SUPPLIED DATA:
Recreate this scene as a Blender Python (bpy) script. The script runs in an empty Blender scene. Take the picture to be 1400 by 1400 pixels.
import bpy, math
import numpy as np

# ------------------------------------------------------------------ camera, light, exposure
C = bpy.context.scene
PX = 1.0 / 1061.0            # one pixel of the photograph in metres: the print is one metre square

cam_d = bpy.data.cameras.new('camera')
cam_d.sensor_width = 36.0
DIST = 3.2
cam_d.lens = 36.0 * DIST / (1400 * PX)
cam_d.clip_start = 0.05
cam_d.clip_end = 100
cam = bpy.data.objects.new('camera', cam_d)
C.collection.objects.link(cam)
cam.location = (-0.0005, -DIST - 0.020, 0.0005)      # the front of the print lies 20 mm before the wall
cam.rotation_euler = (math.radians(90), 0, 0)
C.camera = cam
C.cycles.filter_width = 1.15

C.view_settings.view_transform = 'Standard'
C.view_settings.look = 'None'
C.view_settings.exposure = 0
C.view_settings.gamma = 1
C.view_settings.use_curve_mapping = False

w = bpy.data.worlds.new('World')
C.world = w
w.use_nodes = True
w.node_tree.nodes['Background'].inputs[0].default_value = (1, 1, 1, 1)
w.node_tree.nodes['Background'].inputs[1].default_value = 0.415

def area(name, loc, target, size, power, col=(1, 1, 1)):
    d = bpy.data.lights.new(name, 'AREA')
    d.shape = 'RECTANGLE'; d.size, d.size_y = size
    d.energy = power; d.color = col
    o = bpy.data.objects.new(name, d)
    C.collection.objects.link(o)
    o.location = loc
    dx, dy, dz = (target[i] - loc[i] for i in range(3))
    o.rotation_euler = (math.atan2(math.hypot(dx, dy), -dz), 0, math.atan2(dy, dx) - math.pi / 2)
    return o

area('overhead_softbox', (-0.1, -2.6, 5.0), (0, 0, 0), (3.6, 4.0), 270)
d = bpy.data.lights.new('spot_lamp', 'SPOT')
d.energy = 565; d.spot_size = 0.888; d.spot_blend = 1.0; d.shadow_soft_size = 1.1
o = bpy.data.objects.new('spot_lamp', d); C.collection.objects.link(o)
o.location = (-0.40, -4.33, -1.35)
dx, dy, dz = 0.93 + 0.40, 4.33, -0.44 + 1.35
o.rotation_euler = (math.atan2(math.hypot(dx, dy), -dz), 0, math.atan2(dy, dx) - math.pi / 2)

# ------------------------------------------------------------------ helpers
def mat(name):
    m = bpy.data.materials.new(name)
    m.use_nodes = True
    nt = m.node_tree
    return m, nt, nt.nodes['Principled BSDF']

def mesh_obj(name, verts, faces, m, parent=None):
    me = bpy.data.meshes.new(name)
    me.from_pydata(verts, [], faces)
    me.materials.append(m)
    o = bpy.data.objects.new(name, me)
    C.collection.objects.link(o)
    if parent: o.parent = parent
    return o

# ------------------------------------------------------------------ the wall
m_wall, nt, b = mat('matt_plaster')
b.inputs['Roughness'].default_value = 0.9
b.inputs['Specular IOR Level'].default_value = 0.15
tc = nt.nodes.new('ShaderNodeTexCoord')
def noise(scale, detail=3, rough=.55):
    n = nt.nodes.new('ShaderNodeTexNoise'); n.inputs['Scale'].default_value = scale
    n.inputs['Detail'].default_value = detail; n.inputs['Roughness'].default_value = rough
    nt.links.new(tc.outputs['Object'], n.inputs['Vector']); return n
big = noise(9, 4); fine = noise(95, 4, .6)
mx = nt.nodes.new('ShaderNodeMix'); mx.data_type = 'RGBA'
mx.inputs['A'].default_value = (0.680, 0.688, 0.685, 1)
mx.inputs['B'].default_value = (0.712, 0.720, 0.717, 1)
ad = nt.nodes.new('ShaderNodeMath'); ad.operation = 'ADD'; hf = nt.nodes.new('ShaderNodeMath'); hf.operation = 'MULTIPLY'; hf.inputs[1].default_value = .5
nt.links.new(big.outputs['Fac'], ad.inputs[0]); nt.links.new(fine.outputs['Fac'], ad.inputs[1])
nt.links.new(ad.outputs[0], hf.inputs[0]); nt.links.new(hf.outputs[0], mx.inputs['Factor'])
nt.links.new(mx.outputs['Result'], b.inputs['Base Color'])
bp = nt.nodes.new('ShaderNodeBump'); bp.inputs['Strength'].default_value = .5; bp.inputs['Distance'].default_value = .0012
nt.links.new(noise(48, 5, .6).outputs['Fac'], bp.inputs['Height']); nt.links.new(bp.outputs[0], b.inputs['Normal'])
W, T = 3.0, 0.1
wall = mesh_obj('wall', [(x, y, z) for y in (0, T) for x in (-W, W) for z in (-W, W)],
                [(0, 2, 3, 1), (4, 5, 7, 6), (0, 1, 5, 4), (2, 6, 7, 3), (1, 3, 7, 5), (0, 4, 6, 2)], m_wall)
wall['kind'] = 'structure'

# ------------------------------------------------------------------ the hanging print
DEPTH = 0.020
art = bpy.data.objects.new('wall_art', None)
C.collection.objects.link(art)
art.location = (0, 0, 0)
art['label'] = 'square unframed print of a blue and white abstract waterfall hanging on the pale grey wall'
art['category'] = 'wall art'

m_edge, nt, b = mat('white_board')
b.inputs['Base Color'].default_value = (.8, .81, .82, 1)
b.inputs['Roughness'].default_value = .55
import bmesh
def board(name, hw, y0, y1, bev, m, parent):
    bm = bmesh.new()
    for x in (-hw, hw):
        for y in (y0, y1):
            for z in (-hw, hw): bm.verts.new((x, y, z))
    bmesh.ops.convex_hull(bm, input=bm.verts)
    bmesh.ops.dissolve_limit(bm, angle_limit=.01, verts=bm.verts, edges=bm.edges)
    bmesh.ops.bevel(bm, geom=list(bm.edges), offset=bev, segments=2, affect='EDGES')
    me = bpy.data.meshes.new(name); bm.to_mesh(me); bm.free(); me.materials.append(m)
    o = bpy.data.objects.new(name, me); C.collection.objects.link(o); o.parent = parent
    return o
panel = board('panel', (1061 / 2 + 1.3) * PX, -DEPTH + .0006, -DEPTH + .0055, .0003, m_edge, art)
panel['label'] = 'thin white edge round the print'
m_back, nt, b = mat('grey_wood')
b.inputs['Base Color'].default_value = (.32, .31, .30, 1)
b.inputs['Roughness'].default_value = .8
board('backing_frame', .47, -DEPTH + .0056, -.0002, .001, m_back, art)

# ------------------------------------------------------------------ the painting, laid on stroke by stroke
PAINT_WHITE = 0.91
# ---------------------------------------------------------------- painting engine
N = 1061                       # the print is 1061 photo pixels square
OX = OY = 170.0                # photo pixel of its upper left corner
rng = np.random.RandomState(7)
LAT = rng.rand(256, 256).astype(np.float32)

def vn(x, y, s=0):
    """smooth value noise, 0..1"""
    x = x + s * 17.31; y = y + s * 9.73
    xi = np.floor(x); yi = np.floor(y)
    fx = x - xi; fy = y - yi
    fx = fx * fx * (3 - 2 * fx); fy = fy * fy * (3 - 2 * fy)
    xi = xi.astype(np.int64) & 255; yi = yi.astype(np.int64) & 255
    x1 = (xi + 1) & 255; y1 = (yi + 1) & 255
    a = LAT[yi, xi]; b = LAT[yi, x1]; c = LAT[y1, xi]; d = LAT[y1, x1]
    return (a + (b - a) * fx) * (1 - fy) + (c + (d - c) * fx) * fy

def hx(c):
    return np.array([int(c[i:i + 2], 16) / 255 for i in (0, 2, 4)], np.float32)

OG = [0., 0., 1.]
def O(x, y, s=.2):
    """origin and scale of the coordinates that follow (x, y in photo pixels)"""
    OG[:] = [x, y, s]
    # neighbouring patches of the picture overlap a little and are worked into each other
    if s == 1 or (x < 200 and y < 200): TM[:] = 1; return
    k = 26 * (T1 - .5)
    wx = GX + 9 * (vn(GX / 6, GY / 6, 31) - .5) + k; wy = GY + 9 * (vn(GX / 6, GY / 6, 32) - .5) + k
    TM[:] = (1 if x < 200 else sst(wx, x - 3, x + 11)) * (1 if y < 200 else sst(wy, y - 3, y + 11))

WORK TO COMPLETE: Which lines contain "picture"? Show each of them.

WORKED ANSWER:
Recreate this scene as a Blender Python (bpy) script. The script runs in an empty Blender scene. Take the picture to be 1400 by 1400 pixels.
    # neighbouring patches of the picture overlap a little and are worked into each other